### Short problem
All lines from the beginning of the listing through the line with "COL = scene.collection" are to be copied word for word; the pictures are not.

>> begin Data block

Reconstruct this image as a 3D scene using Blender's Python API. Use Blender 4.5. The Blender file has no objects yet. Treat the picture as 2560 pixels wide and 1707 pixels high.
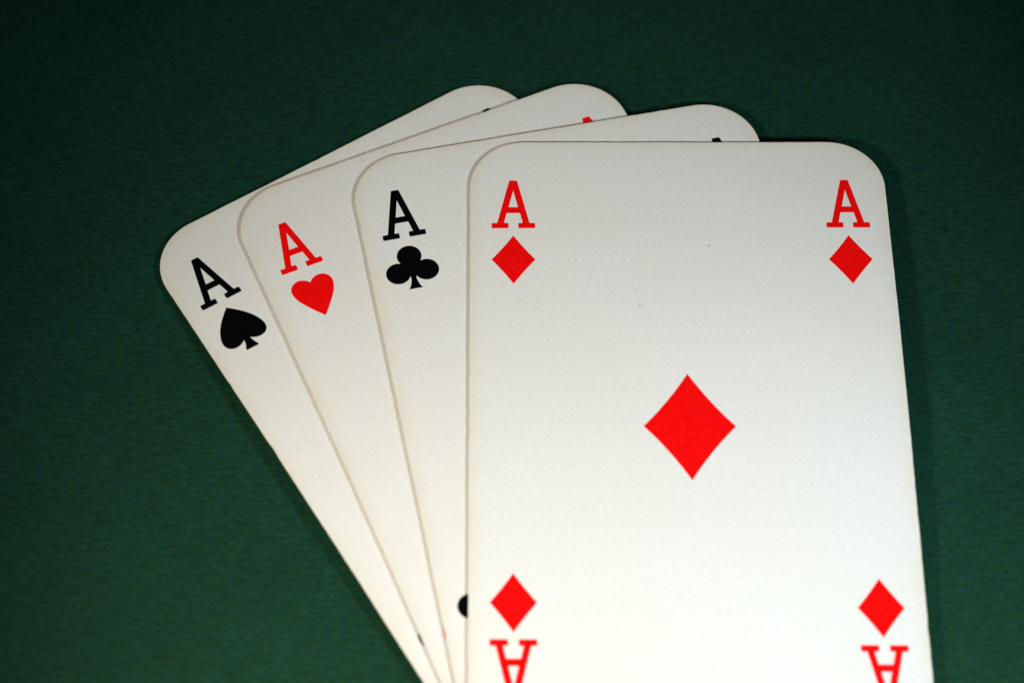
import bpy, bmesh, math, random
from mathutils import Matrix, Vector, geometry
MM = 0.001
scene = bpy.context.scene
COL = scene.collection

# ------------------------------------------------------------------ camera
R = Matrix(((0.9998606224286125, -0.004910597372976538, 0.015956871563938334),
            (-0.0035931204015440545, 0.8700760374793658, 0.49290443139617335),
            (-0.016304146786861186, -0.4928930665343605, 0.869937124026735)))
cam_data = bpy.data.cameras.new("camera")
cam = bpy.data.objects.new("camera", cam_data)
COL.objects.link(cam)
M = R.transposed().to_4x4()
M.translation = Vector((-27.90644632, -139.11261108, 268.74183445)) * MM
cam.matrix_world = M
cam_data.sensor_fit = 'HORIZONTAL'
cam_data.sensor_width = 22.2
cam_data.lens = 22.2 * 5801.058 / 2560.0
cam_data.clip_start = 0.01
cam_data.clip_end = 20.0
cam_data.dof.use_dof = True
cam_data.dof.focus_distance = 0.316
cam_data.dof.aperture_fstop = 9.0
cam_data.dof.aperture_blades = 7
scene.camera = cam

# ------------------------------------------------------------------ world: faint cool room light
world = bpy.data.worlds.new("World")
scene.world = world
world.use_nodes = True
bg = world.node_tree.nodes["Background"]
bg.inputs[0].default_value = (1.0, 0.86, 0.66, 1)
bg.inputs[1].default_value = 0.02

# ------------------------------------------------------------------ two low desk lamps beside the camera
def lamp(name, loc, target, watts, color, radius, cone, blend):
    d = bpy.data.lights.new(name, 'SPOT')
    d.energy = watts
    d.color = color
    d.shadow_soft_size = radius * MM
    d.spot_size = math.radians(cone)
    d.spot_blend = blend
    o = bpy.data.objects.new(name, d)
    COL.objects.link(o)
    o.location = Vector(loc) * MM
    v = (Vector(target) - Vector(loc))
    o.rotation_euler = v.to_track_quat('-Z', 'Y').to_euler()
    return o
lamp("desk_lamp", (-101, -74, 111), (48, 22, 0), 0.87, (1.0, 0.89, 0.725), 11, 102, 1.0)
lamp("desk_lamp", (92, -74, 108), (-92, 22, 0), 1.04, (0.80, 0.935, 1.0), 12, 100, 1.0)

scene.view_settings.view_transform = 'Standard'
scene.view_settings.look = 'None'
scene.view_settings.exposure = 0.0
scene.view_settings.gamma = 1.0

# ------------------------------------------------------------------ node helpers
def new_mat(name):
    m = bpy.data.materials.new(name)
    m.use_nodes = True
    nt = m.node_tree
    return m, nt, nt.nodes["Principled BSDF"]
def N(nt, kind, **kw):
    n = nt.nodes.new(kind)
    for k, v in kw.items():
        setattr(n, k, v)
    return n
def math_node(nt, op, a, b=None, c=None, clamp=False):
    n = N(nt, 'ShaderNodeMath', operation=op, use_clamp=clamp)
    for i, v in enumerate((a, b, c)):
        if v is None: continue
        if isinstance(v, (int, float)): n.inputs[i].default_value = v
        else: nt.links.new(v, n.inputs[i])
    return n.outputs[0]
def vmath(nt, op, a, b=None):
    n = N(nt, 'ShaderNodeVectorMath', operation=op)
    for i, v in enumerate((a, b)):
        if v is None: continue
        if isinstance(v, (tuple, list)): n.inputs[i].default_value = v
        else: nt.links.new(v, n.inputs[i])
    return n
def mix_rgb(nt, fac, a, b, blend='MIX'):
    n = N(nt, 'ShaderNodeMix', data_type='RGBA', blend_type=blend)
    if isinstance(fac, (int, float)): n.inputs[0].default_value = fac
    else: nt.links.new(fac, n.inputs[0])
    for i, v in ((6, a), (7, b)):
        if isinstance(v, (tuple, list)): n.inputs[i].default_value = (*v[:3], 1)
        else: nt.links.new(v, n.inputs[i])
    return n.outputs[2]
def noise(nt, vec, scale, detail=2.0, rough=0.5):
    n = N(nt, 'ShaderNodeTexNoise')
    n.inputs['Scale'].default_value = scale
    n.inputs['Detail'].default_value = detail
    n.inputs['Roughness'].default_value = rough
    nt.links.new(vec, n.inputs['Vector'])
    return n
def mapping(nt, vec, scale=(1, 1, 1), rot=(0, 0, 0), loc=(0, 0, 0)):
    n = N(nt, 'ShaderNodeMapping')
    n.inputs['Scale'].default_value = scale
    n.inputs['Rotation'].default_value = rot
    n.inputs['Location'].default_value = loc
    nt.links.new(vec, n.inputs['Vector'])
    return n.outputs[0]
def remap(nt, v, a, b, c, d):
    n = N(nt, 'ShaderNodeMapRange')
    nt.links.new(v, n.inputs[0])
    for i, x in enumerate((a, b, c, d)): n.inputs[i + 1].default_value = x
    return n.outputs[0]

W, H, RAD = 57.0, 88.09, 7.6
T, THICK = 0.41, 0.28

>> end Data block

### Written response
Reconstruct this image as a 3D scene using Blender's Python API. Use Blender 4.5. The Blender file has no objects yet. Treat the picture as 2560 pixels wide and 1707 pixels high.
import bpy, bmesh, math, random
from mathutils import Matrix, Vector, geometry
MM = 0.001
scene = bpy.context.scene
COL = scene.collection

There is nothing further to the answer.